Dark Fibre vs MPLS

MPLS can offer robust and reliable connectivity, yet Dark Fibre offers a level of network future-proofing that other means of connectivity can’t. Here we discuss the pros and cons of both.

To start with, what is MPLS? Multi-Protocol Label Switching (MPLS) is a type of connectivity that is well known for ensuring reliable connectivity for real-time applications and Quality of Service (QoS) to keep critical business information flowing. High-availability MPLS offers support for services such as VoIP, virtual desktops, video conferencing and cloud applications and guarantees no loss of quality.

MPLS has been around for a while and has several benefits. For a start MPLS, as the name suggests, is protocol agnostic and can handle any-to-any connectivity which provides flexibility. MPLS was designed before Cloud Computing and would mostly have been used to connect branch offices to HQs – meaning it can scale to multiple sites – but in today’s environment there are easier, more cost-effective ways to connect to the Cloud.

That said, MPLS does provide a level of security as it is a Virtual Private Network and so enables a business to side-step using the Public Internet – protecting sensitive data that you would not want to fall in to the wrong hands. Having a VPN style network also guarantees better performance and scalability.

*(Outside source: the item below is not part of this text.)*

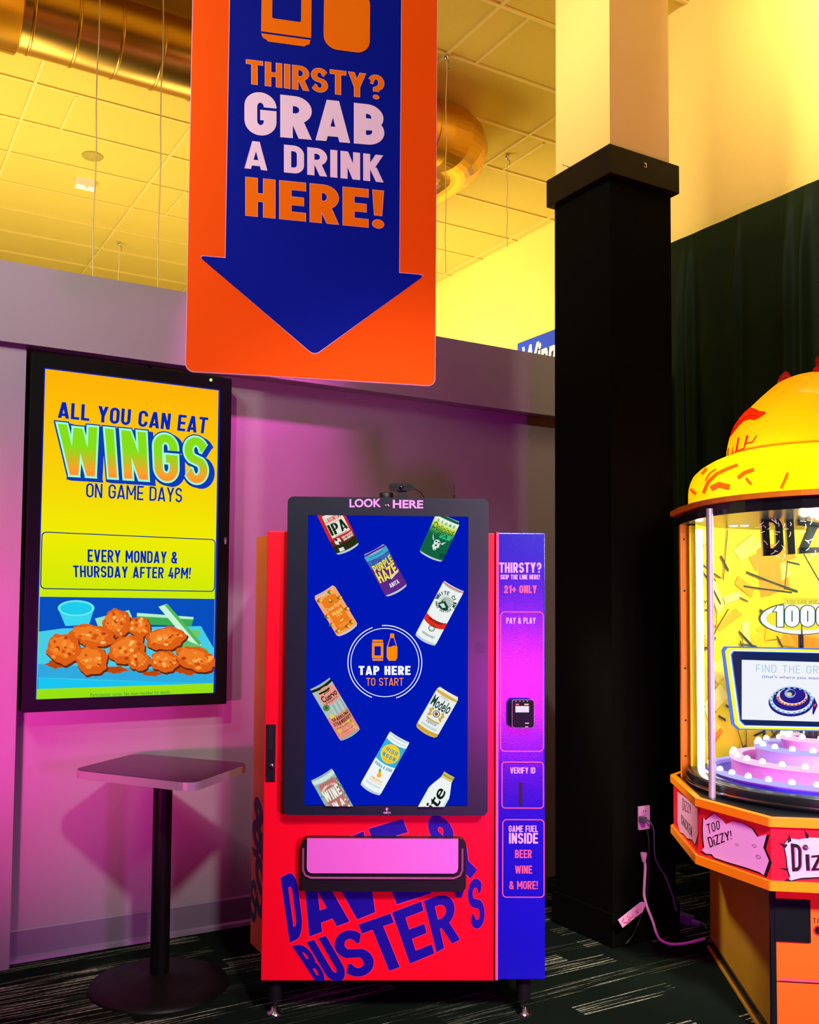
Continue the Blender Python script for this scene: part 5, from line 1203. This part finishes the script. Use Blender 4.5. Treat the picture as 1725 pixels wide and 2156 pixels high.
# ================================================================== SOCKET, CORDS, TAG
WF2 = Frame((0, CYc), 0)
IV = pbr('ivory_plastic', (232, 190, 214), .45); CW = pbr('cord_white', (224, 180, 208), .5); CG = pbr('cord_grey', (96, 104, 120), .5)
a, b_ = WF2.at(*zC(246, 572)), WF2.at(*zC(336, 368)); oc = ((a[0]+b_[0])/2, (a[1]+b_[1])/2); hw, hh = (b_[0]-a[0])/2, (b_[1]-a[1])/2
sock = empty('wall_socket', (oc[0], CYc, oc[1]), 0, 'pale double wall socket on the right face of the black column', 'socket')
m = MB(); m.prism(rrect(-hw, -hh, hw, hh, .004), -.006, 0, IV, 'y'); m.build('cover_plate', sock, bevel=.002)
for dz in (.5, -.4):
    m = MB(); m.prism(ell(0, hh*dz, hw*.5, hh*.28, 20), -.0085, -.005, IV, 'y')
    for dx in (-.2, .2): m.box(hw*dx-.0015, hw*dx+.0015, -.0092, -.008, hh*dz, hh*dz+.01, BLACK)
    m.build('outlet', sock)
def cordpts(pts, y, wob=0.0):
    out = []
    for i, p in enumerate(pts):
        yy = y if len(p) == 2 else p[2]; x, z = Frame((0, yy), 0).at(*zC(p[0], p[1])); out.append(Vector((x, yy, max(z, .006))))
    res = []
    for i in range(len(out)-1):
        p0, p1, p2, p3 = out[max(i-1, 0)], out[i], out[i+1], out[min(i+2, len(out)-1)]
        for k in range(6):
            t = k/6; res.append(.5*((2*p1)+(p2-p0)*t+(2*p0-5*p1+4*p2-p3)*t*t+(3*p1-p0-3*p2+p3)*t**3))
    return [Vector((p.x, p.y, max(p.z, .006))) for p in res+[out[-1]]]
ad = onz(*zC(620, 1338), 0)
m = MB(); m.tube(cordpts([(305, 488, 3.262), (345, 505, 3.25), (376, 580), (380, 700), (388, 800), (425, 885), (465, 940), (505, 1040, 3.24), (532, 1120, 3.24), (548, 1190, 3.24), (562, 1230, 3.24)], 3.25), .0045, CG, 8)
pc = tag(m.build('power_cord'), 'dark cord from the socket hanging down to the adapter on the floor', 'cord', 'cords by the column')  # plain power cord, like the others below
m = MB(); x, z = WF2.at(*zC(296, 490), -.03); m.prism(rrect(x-.012, z-.014, x+.012, z+.014, .005), CYc-.036, CYc-.0095, CG, 'y'); m.build('plug', pc, bevel=.002)
m = MB(); m.tube(cordpts([(300, 830), (306, 880), (300, 1000), (297, 1100), (312, 1170, 3.2), (330, 1225, 3.19), (368, 1320, 3.18), (400, 1420, 3.17), (440, 1475, 3.16), (520, 1503, 3.14), (620, 1498, 3.13), (720, 1478, 3.13), (790, 1460, 3.14)], 3.22), .0065, CW, 8)
wc = tag(m.build('power_cord'), 'white cord running across the floor from the paper tag to the arcade game', 'cord', 'cords by the column')
m = MB(); x, z = Frame((0, 3.22), 0).at(*zC(294, 830)); x2, z2_ = Frame((0, 3.22), 0).at(*zC(294, 758)); m.tube([(x+.001, 3.22, z), (x, 3.22, z+(z2_-z)*.5), (x, 3.22, z2_-.006), (x, 3.22, z2_)], [.008, .013, .0155, .0155], CW, 14); m.build('connector', wc)
m = MB(); m.tube(cordpts([(318, 568, 3.255), (334, 640, 3.235), (336, 760), (332, 900), (322, 1080), (312, 1160), (280, 1250), (240, 1360), (200, 1440, 3.2), (150, 1500, 3.2)], 3.225), .0035, BLACK, 8)
tag(m.build('power_cord'), 'thin black cord hanging straight below the socket past the tag', 'cord', 'cords by the column')
TGF = Frame((0, 3.195), 0); P = [TGF.at(*zC(*p)) for p in ((84, 1306), (122, 1370), (286, 1240), (306, 1190), (298, 1160), (270, 1158))]
m = MB(); m.prism(P[::-1], 3.195, 3.1962, pbr('tag_paper', (240, 170, 200), .7), 'y'); tg = tag(m.build('paper_tag'), 'pale paper tag tied to the white cord', 'tag')
f = Flat(TGF, 3.195-.0, 2e-4); f.y = 3.195; f.fr = Frame((0, 0), 0); rnd = random.Random(8); ps = []; TGI = pbr('tag_ink', (190, 80, 120), .7)
for i in range(26):
    u, v = rnd.uniform(.06, .72), rnd.uniform(.15, .85); bx = 84+(286-84)*u+38*v*.9; by = 1306+(1166-1306)*u+62*v
    ps.append([TGF.at(*zC(bx+dx, by+dy)) for dx, dy in ((0, 0), (9, -7), (13, 0), (4, 7))])
f.polys(ps, TGI); f.build('tag_print', tg)
# adapter on the floor
def floor_block(name, pa, pb, h, w, mat, lab=None, cat=None):
    a, b = onz(*zC(*pa), 0), onz(*zC(*pb), 0); c = (a+b)/2; an = atan2(b.y-a.y, b.x-a.x); l = (b-a).length
    m = MB(); m.box(-l/2, l/2, -w/2, w/2, 0, h, mat); o = m.build(name, bevel=.004, loc=(c.x, c.y, .001), rz=an)
    return tag(o, lab, cat)
floor_block('power_adapter', (575, 1315), (685, 1350), .042, .05, pbr('adapter_grey', (92, 84, 110), .5), 'grey power adapter block lying on the floor by the column', 'adapter')
p = onz(*zC(700, 1350), 0)
m = MB(); b0, b1 = onz(*zC(690, 1352), 0), onz(*zC(758, 1368), 0); m.tube([(b0.x, b0.y, .016), (b1.x, b1.y, .016), (b1.x+.02, b1.y-.02, .01)], [.016, .014, .005], CG, 10)
p2 = onz(*zC(815, 1390), 0); m.tube([(b1.x+.015, b1.y-.015, .01), ((b1.x+p2.x)/2, (b1.y+p2.y)/2-.01, .006), (p2.x, p2.y, .006)], .0045, CG, 8)
tag(m.build('extension_plug'), 'grey plug with short cord lying beside the floor adapter', 'plug')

However, the robustness of MPLS is also its downfall. Whereby MPLS offers a solid, reliable network and can deliver guaranteed performance, MPLS requires pre-determined A and B points, and once the circuits are up and running, it is difficult to make changes easily. Where previously bandwidth could be quite costly, eroding prices means that MPLS networks are now becoming more appealing for lower-bandwidth users who are unlikely to need to massively scale up and make changes.

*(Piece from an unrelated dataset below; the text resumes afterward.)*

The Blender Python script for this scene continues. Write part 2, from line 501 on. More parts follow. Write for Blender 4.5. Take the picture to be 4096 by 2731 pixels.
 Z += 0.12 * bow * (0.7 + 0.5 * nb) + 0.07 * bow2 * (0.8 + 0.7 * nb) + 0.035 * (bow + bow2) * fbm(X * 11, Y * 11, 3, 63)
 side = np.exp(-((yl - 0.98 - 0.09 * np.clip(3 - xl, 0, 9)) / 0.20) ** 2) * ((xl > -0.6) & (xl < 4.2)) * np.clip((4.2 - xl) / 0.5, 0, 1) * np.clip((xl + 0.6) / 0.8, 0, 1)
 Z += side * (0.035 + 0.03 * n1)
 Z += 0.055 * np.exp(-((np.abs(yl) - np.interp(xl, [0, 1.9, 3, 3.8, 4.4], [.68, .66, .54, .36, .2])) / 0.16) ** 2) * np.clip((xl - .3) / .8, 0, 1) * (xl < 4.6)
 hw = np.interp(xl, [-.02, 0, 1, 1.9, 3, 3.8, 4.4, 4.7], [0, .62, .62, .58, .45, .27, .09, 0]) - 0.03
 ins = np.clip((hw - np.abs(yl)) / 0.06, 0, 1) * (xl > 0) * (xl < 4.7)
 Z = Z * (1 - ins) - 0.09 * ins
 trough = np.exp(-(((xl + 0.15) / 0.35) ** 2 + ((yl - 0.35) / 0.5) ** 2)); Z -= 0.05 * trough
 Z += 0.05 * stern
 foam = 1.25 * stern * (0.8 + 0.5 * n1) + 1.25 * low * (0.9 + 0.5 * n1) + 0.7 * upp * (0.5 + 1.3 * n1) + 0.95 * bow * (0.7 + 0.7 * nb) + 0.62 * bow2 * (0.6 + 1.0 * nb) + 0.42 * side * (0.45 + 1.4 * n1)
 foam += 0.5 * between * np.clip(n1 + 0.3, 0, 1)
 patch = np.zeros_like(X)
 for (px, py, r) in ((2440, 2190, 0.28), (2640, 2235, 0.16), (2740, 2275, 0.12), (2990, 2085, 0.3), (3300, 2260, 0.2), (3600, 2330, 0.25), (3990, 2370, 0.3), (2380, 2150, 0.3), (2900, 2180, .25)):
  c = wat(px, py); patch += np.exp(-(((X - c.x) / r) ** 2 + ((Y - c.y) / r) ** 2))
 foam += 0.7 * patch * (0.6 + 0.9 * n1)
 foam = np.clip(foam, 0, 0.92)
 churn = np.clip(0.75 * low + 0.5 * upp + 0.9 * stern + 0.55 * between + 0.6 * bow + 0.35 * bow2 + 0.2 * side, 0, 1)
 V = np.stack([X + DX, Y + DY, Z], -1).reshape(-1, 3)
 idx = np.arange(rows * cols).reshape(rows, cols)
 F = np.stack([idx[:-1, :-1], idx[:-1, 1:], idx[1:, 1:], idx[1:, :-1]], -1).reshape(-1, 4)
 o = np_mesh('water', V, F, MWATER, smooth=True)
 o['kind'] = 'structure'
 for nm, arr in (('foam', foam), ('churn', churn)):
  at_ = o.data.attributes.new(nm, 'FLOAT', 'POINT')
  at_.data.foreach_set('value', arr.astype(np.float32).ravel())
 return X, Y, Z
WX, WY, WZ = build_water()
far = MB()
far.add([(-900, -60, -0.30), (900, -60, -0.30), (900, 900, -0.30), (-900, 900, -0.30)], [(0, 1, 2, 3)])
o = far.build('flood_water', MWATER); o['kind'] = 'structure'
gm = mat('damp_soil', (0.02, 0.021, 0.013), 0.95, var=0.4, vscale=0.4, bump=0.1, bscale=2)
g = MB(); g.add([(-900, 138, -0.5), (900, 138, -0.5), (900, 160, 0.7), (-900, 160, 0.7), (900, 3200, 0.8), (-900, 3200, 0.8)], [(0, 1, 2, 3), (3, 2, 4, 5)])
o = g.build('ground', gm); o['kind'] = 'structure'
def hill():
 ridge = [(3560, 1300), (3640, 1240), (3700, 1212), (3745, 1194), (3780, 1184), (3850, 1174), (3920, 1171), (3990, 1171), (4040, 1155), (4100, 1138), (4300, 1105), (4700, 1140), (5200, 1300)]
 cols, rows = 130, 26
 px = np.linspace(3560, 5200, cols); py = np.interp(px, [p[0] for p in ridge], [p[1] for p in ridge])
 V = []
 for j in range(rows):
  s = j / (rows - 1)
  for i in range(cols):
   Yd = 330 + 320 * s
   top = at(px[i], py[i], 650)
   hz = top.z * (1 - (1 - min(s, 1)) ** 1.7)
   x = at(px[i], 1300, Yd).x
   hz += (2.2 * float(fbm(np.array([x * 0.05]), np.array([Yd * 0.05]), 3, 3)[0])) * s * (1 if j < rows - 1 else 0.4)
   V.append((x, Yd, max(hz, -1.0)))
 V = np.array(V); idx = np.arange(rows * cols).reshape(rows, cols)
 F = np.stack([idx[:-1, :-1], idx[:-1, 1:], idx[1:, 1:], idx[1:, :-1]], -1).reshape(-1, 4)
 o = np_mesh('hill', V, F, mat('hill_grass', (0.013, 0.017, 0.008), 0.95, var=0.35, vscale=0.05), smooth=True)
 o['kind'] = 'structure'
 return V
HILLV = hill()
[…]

It is here that Dark Fibre has a big difference. Dark Fibre is essentially future-proof. As well as bespoke routing, Dark Fibre easily enables bandwidth to be scaled up or down depending on business needs and will enable to support the business as it grows. With a fixed cost, Dark Fibre can actually be a more cost-effective choice than MPLS if you require high capacity services.

The important thing to note with Dark Fibre vs MPLS is that Dark Fibre is an unlit, unmanaged connection. There are no associated SLAs and the business who leases or purchases the fibre is responsible to the equipment used to light the fibre and for the ongoing maintenance. An advantage here is a business can select their own vendors and can take advantage of technologies like Dense Wavelength Division Multiplexing (DWDM) whereby the spectrum can be split up in to the various wavelengths to increase capacity across the fibre. Find out more about Dark Fibre and DWDM here.

A newer alternative to MPLS is SD-WAN, a new technology which also ensures reliable connections and real-time information. Also protocol-agnostic it enables users to control the network from a central location. It offers the ability to have greater visibility and flexibility across the entire estate.